The long-running battle over the Ncojane Water Supply Works took a sharp turn this week as Tawana JV’s legal team accused senior government officials of orchestrating a sham suspension of the procurement process to sidestep binding court orders.
On Monday, May 11, 2026, the law firm Jeremiah Tladi & Co responded to the Attorney General with a blistering claim that the Ministry of Water and Human Settlement is in criminal contempt of both the High Court and the Court of Appeal.
Tensions reached a peak on May 7 following a March ruling by a Court of Appeal panel, Judge President Tebogo Tau, Isaac Lesetedi, and South African Judge Edwin Cameron, that dismissed an appeal by China Civil Engineering Construction Corporation and Zhong Gan Engineering (CCECC/ZGEC). The ruling effectively upheld the contract award to Tawana JV, a joint venture wholly owned by citizens.
At the center of the dispute is a procurement contract valued at over P1.5 billion. Lawyers for Tawana JV described the government’s latest legal justification for suspending the contract as “illogical” and “self-defeating.”

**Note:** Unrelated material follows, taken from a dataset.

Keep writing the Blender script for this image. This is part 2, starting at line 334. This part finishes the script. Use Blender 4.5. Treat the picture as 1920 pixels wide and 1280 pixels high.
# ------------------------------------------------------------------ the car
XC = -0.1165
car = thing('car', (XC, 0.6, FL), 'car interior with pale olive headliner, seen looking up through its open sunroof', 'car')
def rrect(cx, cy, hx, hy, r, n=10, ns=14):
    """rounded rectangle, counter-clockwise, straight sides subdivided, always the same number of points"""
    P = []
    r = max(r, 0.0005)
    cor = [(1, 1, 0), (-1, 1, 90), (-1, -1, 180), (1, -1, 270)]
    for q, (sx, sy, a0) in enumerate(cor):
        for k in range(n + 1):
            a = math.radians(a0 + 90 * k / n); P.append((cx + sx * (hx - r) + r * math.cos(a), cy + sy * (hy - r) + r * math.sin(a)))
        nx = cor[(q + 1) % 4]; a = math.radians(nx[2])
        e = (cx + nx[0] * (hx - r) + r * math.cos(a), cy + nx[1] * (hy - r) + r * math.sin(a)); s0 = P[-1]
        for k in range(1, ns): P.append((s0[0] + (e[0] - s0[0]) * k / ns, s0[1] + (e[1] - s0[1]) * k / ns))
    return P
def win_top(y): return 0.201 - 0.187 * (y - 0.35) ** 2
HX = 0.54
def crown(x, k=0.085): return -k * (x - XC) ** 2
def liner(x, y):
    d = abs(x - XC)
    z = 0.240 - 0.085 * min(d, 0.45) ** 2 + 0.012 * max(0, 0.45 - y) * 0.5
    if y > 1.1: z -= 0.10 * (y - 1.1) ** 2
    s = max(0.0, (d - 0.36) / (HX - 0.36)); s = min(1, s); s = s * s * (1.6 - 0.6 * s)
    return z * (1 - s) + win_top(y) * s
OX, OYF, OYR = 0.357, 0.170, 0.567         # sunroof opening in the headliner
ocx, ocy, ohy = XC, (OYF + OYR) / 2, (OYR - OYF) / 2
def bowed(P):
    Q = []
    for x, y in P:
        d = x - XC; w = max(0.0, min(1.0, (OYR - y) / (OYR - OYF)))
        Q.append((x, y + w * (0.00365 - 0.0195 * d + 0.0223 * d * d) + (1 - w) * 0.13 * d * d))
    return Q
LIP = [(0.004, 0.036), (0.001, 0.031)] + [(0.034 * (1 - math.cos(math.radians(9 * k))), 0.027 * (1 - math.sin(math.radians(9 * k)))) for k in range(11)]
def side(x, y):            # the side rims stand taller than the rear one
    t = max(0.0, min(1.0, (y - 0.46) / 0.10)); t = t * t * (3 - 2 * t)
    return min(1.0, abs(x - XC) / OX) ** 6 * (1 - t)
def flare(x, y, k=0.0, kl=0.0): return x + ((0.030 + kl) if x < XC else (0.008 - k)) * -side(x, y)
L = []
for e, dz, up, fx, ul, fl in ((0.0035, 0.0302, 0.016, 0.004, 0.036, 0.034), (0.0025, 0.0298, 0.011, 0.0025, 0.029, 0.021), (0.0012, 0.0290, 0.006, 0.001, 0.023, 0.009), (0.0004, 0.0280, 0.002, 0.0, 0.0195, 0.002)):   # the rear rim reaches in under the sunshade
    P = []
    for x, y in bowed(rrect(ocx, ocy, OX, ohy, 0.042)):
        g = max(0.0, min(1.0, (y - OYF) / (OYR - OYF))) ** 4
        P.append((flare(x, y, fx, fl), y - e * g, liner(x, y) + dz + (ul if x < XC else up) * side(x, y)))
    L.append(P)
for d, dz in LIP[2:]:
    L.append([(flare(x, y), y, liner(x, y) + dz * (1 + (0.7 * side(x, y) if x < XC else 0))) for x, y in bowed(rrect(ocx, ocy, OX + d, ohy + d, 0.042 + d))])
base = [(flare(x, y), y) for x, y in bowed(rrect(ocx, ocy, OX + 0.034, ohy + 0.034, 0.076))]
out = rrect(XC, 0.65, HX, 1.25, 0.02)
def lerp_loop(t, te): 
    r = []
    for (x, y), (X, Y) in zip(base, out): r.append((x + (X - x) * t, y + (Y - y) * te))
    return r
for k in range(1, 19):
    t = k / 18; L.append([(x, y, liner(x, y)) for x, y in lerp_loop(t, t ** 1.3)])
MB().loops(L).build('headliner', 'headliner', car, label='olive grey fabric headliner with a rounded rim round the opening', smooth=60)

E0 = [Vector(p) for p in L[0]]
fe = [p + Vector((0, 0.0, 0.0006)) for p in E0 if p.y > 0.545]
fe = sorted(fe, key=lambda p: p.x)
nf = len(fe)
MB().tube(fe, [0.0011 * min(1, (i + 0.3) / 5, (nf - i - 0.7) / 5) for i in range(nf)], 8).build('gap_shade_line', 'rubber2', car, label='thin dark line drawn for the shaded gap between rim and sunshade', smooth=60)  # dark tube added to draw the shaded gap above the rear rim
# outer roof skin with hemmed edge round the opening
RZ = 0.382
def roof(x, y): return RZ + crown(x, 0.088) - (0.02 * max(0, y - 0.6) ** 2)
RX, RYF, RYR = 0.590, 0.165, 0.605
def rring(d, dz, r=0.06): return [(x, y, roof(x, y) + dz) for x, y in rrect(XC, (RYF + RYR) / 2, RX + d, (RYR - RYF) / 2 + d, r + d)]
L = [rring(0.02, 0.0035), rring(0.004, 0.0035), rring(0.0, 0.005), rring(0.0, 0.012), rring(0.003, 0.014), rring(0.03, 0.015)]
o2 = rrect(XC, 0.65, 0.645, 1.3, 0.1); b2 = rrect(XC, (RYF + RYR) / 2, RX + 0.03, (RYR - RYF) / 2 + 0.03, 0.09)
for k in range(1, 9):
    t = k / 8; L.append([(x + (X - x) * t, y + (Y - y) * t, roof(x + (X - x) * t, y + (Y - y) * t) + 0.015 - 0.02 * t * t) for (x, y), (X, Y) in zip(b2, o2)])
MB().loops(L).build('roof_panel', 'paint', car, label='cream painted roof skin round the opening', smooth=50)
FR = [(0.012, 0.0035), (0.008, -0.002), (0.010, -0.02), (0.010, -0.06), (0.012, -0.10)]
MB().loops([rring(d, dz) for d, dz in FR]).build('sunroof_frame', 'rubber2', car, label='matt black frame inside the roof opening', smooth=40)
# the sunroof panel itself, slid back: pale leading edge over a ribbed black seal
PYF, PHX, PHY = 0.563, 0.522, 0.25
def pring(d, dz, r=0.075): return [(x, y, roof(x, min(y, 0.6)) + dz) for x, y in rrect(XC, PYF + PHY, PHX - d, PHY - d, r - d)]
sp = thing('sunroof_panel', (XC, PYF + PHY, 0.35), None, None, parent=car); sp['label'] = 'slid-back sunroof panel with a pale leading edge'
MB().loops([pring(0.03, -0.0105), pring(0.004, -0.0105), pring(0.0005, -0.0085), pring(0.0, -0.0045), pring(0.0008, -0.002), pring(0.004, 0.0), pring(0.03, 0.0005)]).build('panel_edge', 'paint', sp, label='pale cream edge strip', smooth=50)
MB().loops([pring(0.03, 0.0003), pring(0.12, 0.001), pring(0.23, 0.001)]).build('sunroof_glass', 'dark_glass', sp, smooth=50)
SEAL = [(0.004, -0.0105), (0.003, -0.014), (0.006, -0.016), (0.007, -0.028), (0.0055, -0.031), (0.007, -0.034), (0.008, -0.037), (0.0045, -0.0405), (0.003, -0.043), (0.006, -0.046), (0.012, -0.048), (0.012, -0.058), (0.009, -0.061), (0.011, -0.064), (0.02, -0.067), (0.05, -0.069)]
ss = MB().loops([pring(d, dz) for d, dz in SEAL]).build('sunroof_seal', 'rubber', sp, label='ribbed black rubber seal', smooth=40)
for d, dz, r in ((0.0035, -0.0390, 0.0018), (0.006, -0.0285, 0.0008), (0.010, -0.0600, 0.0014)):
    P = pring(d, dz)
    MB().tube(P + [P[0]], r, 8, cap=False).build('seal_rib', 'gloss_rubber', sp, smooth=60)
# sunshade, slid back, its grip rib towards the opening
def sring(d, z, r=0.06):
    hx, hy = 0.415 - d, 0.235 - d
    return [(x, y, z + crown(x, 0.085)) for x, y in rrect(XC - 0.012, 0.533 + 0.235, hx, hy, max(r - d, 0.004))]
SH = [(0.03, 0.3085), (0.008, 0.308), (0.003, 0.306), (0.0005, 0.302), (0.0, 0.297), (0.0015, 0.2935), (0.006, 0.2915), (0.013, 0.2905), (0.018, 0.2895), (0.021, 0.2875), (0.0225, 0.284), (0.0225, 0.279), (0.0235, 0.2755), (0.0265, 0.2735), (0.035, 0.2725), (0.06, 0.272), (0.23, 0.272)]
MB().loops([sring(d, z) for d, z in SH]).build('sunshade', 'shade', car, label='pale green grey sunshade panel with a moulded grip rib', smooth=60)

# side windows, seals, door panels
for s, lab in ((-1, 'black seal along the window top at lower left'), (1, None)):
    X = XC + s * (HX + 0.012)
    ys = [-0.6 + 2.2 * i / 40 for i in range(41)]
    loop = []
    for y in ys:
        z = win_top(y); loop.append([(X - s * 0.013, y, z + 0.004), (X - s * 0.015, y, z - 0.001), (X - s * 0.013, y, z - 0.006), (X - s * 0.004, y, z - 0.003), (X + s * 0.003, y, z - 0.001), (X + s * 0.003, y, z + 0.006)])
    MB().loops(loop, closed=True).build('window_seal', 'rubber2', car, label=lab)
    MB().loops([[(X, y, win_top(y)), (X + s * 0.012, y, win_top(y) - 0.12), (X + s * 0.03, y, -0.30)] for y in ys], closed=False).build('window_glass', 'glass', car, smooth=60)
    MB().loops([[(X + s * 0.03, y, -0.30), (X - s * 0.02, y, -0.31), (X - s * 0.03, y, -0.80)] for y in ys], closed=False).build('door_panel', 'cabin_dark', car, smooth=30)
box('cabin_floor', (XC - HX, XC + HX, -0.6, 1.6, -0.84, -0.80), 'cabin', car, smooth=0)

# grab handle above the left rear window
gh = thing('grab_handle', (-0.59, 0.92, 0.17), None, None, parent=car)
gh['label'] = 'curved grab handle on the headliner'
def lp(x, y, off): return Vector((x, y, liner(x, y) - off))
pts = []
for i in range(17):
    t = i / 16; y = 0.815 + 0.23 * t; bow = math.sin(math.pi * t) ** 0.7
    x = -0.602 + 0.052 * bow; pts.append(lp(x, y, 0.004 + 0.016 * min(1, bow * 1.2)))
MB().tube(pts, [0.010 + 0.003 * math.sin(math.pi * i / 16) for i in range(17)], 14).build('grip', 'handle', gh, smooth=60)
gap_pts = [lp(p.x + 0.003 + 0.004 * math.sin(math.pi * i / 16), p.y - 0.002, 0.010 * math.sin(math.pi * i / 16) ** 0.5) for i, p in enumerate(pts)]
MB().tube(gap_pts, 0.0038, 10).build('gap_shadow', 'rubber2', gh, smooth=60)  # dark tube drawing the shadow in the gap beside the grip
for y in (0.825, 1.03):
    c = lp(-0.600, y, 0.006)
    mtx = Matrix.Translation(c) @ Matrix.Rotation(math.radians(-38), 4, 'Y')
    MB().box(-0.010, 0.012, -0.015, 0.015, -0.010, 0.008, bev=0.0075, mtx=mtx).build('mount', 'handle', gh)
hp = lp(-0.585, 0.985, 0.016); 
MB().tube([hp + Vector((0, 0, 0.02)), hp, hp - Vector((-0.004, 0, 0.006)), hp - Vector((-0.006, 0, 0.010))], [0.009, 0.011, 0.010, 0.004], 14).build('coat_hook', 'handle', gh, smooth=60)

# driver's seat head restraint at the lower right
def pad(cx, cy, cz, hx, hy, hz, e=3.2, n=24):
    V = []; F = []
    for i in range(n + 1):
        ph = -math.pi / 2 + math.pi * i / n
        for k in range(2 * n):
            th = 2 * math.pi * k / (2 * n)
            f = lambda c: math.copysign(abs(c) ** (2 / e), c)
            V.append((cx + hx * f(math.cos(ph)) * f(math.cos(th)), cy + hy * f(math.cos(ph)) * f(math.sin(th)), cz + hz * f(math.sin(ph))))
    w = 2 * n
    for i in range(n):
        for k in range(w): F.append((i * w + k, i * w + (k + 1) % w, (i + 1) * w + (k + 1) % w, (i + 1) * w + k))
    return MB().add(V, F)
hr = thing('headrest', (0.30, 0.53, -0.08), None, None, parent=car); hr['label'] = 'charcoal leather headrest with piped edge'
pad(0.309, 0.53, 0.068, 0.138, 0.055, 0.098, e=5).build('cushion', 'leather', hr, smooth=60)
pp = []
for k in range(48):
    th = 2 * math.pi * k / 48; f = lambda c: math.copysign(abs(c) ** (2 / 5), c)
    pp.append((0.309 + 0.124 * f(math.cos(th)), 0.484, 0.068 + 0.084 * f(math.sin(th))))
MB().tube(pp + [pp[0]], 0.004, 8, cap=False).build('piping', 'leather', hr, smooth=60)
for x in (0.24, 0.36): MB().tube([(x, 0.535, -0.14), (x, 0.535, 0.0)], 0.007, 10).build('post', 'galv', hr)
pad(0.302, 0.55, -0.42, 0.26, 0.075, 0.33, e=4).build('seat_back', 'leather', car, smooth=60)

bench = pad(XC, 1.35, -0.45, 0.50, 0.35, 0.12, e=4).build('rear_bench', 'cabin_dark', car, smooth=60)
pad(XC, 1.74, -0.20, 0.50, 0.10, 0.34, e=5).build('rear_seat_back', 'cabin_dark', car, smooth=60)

According to the legal correspondence, directors of Tawana JV spent hours waiting in the Ministry’s lobby on May 7 for a scheduled meeting to discuss the contract’s placement. Instead of meeting them in person, the Ministry’s Accounting Officer, Nchidzi Mmolawa, reportedly hand-delivered a suspension letter to the contractors’ private offices. Tawana JV’s lawyers called the move “the antithesis of the rule of law,” suggesting officials were coordinating an administrative response behind closed doors while the contractors waited.
The government asserts the suspension followed directives from the Directorate on Corruption and Economic Crime (DCEC) and the Public Procurement Regulatory Authority (PPRA). But Tawana JV contends those directives did not exist at the time the suspension was announced.
“Our client’s position is that the DCEC instruction and the PPRA authority did not exist at all on 7 May 2026,” the lawyers said.
They further alleged that various state institutions have since scrambled to create these documents retroactively to support their narrative.
Tawana JV is now escalating the matter from civil to criminal contempt, demanding that the Attorney General produce the alleged DCEC and PPRA documents. The firm has also signaled its intent to seek the joinder of the Director General of the DCEC, the Chief Executive Officer of the PPRA, and the Acting Attorney General in both their personal and official capacities.
The contractor is pursuing personal committal imprisonment for those officials found responsible, along with personal cost orders.
The law firm also highlighted public remarks by President Duma Boko, who has warned the government against relying on “tabulated legalism” to deny substantive justice to citizens.